Jeff “One Man Band” Loven surprised me the other Sunday by asking that I sing the backup vocals in the absence of Rich, who has reprised the role for years. So, like Rich and his improvisation, I just had to put my own punny stamp on it … “She drove me nuts. That the squirrel had buried right in my backyard.”
To which all the while, my wingman Tom did his swaying with imaginary microphone, dead-on Axl Rose doo-rag impersonation of that same singer. Maybe he was drinking that beer being hawked on a sign behind him, fittingly called Fat Squirrel.
And from a while back, one more Rich story: He is also known for his tongue-in-cheek, sign language treatment given to a popular Steve Miller Band song while Jeff sings and says this one is for the hearing impaired. One night a somewhat older gentleman thought the music was too loud and put cotton balls in his ears, thus becoming one of the beneficiaries.
— The other night, I talked to the bartender who helped blow the whistle on those awful Minnesotans who tried to illegally export our special Badger State, Spotted Cow beer. On this particular night it was the Bacardi booze in question, as her thusly named shirt was just low-cut enough to obscure the top of the letter “a” and make it look like Bacurdi. As in cheese curds? Or am I having a cow over this?
— A local bartender was in a blues-bordering-on jazz band, now in hiatus, that was his full time gig for the first half of the current as-far-as-it-has-played-out millennium. They have snaked their way all the way down to New Orleans, playing various venues in-between, including a recurring engagement at a prominent juke-joint festival. No stranger to music, his uncle was in a band that opened for Creedence Clearwater Revival, among others. A newly surfaced fan asked if he could get a copy of one of their old vinyl recordings, but was told that these days, such a Gold LP would run for about $500 on Ebay, the nephew said.
— This is a tale of throwing both darts and dice. The bartender at Guv’s Place in North Hudson took a few moments out to do something you’d only be able to at a place such as this, which specializes in tournaments of the type.
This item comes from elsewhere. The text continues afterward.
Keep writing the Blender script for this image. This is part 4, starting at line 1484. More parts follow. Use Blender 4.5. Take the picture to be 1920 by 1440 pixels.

Upon the invitation of a patron, she tossed a couple of darts from standing behind the bar rail and even came close to hitting a triple. But there were other things also on her mind, like the next evening. Since she hadn’t had a night off in a long time, she was really looking forward to crossing the highway the next day and participating in the high-profile and potentially lucrative Casino Night at the Village Inn.
— A local suppertime stop of the History Happy Hour at Dick’s Bar and Grill was attended by about 60 people, who learned about Wisconsin’s dozens of brews and, I’m guessing, designed hundreds of new beer labels as a related activity, before loosing count. Well into the evening, the crowd that lingered was getting a bit tipsy — like the one at the chili contest a few days later — which in both cases had it serve as a happy hour of historic proportions.
— One more punny reference about the Grammys/Oscars made at Dick’s, where a crowd had gathered to watch the academy awards and cheer on Leo Dicaprio, to a favorite bartender into the Old School metal. I asked him, with tongue in cheek, if his fave Slayer had gotten the lifetime achievement award? We then shared info about the idea that Pantera had actually gotten one of the statues that night. What that actually was about, the two of us concurred, was an indie movie about a regular guy who lived out his fantasy and started drumming to the songs of, well, Pantera. Which brings me to the woman I’d met there a few nights back who was a deejay for five years in Red Wing and raised some hackles by often finishing off the night with a Pantera standard. She was now living in Hudson and was looking for a local club that could be a new haunt “where she could make this world my own.” As for any rock star status, she said that deejaying had just been a job, like any other.
— At Agave Kitchen, the second story marquee during the middle of a week read “Wednesday spelling test,” but all the letters were posted backwards. How did they do that?